Most of those in the house who had purchased tickets to see the Lincoln Center Theater Company’s revival of Joe Turner’s Come and Gone some time ago were unaware that the first family would be there and thus showed up at the usual 15 minutes before curtain only to find 44th St. totally shut down and a long slow moving line as everyone went through bag checks and frisking before entering the theater.  Since we purchased our tickets just the night before when our double date was finalized, we planned to have dinner on the early side at the Jewel of India just down the street from the Belasco and arrive in plenty of time to meet Barack and Michelle at the theater (they preferred to dine downtown).  As we approached the corner of 44th and 6th Ave. the streets were already lined with folks behind barricades hoping for a glimpse of the presidential motorcade as it made its way past.  At the corner, a phalanx of NYPD asked to see our tickets and then assigned us an officer to personally escort us down the closed off street to the door of the theater.   

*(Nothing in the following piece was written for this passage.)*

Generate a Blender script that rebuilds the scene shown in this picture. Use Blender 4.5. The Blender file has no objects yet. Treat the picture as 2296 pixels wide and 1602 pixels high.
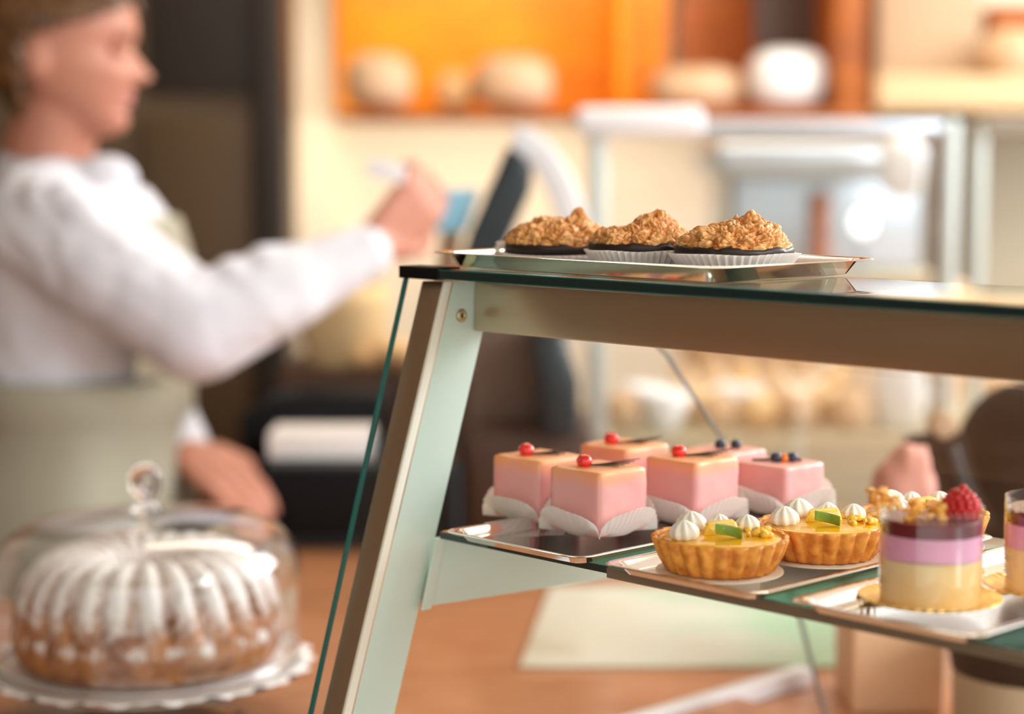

So not surprisingly, with all the whoopla the show started about an hour late which only heightened the anticipation as all the buzz in the house was over where the Obamas might be seated.  Even a Meryl Streep sighting caused only a minor stir.   The audience was more diverse than a typical Broadway show which had more to do with it being an August Wilson play but nevertheless the feeling of pride in our first African American president was palpable and most everyone seemed excited to be part of the experience.  One exception was an elderly woman with a stick up her ass, loudly complaining that the President’s visit was just such an inconvenience reminding me how out of touch and clueless the Republicans really are.  Finally everyone was in the house and the President and First Lady were led in amidst a noisy standing ovation.  Repeated previous admonitions from the ushers that photos were not permitted in the theater were simply

ignored and the place was popping with flashing cameras.  They rapidly made their way to their seats without much fuss – a brief wave of acknowledgement from the President – and the house lights were down, the curtain was up and the house quieted quickly as the attention turned to the cast of Joe Turner’s Come and Gone.  The second of a series of ten plays by African American playwright August Wilson that trace decade by decade the African American experience in the twentieth century, Joe Turner’s takes place in Pittsburgh (Wilson’s home town) in 1911.  The city is dominated by the economic engine of the booming steel works but the post Reconstruction African American community is still struggling to find its way spiritually and establish a foothold of economic security amongst the prosperity that surrounds and eludes them.  As Wilson tells us in a prologue to the play:

The fires of the steel mill rage with a combined sense of industry and progress.  Barges loaded with coal and iron ore trudge up the river to the mill towns that dot the Monongahela and return with fresh, hard, gleaming steel.  The city flexes its muscles.  Men throw countless bridges across the rivers, lay roads and carve tunnels through the hills sprouting with houses. *

The story is historically based and takes its name from an old W.C. Handy blues song about the real Joe Turney, (the brother of Tennessee Governor Pete Turney) who was notorious for illegally abducting African Americans and forcing them into long periods of servitude on his plantation for little or no pay.   The play unfolds at a Pittsburgh boarding house run by Seth Holly (Ernie Hudson) and his wife Bertha (Latanya Richardson Jackson) who help make ends meet by providing temporary lodging and meals for $2 per week.  Seth also fashions pots and pans and other metal products from the sheet steel brought by a traveling white peddler (Arliss Howard) who then buys Seth’s products and sells them for a profit.  The other characters include Bynum Walker (Tony Award Nominee Roger Robinson), the wise elder “root worker” who produces natural elixirs and bills himself as a “binder” based on his abilities to bind people together and Jeremy Furlow (Andre Howard) who is fired (furloughed?) from his subsistence job of $8/wk because he refuses to pay a white foreman a $0.50 kickback.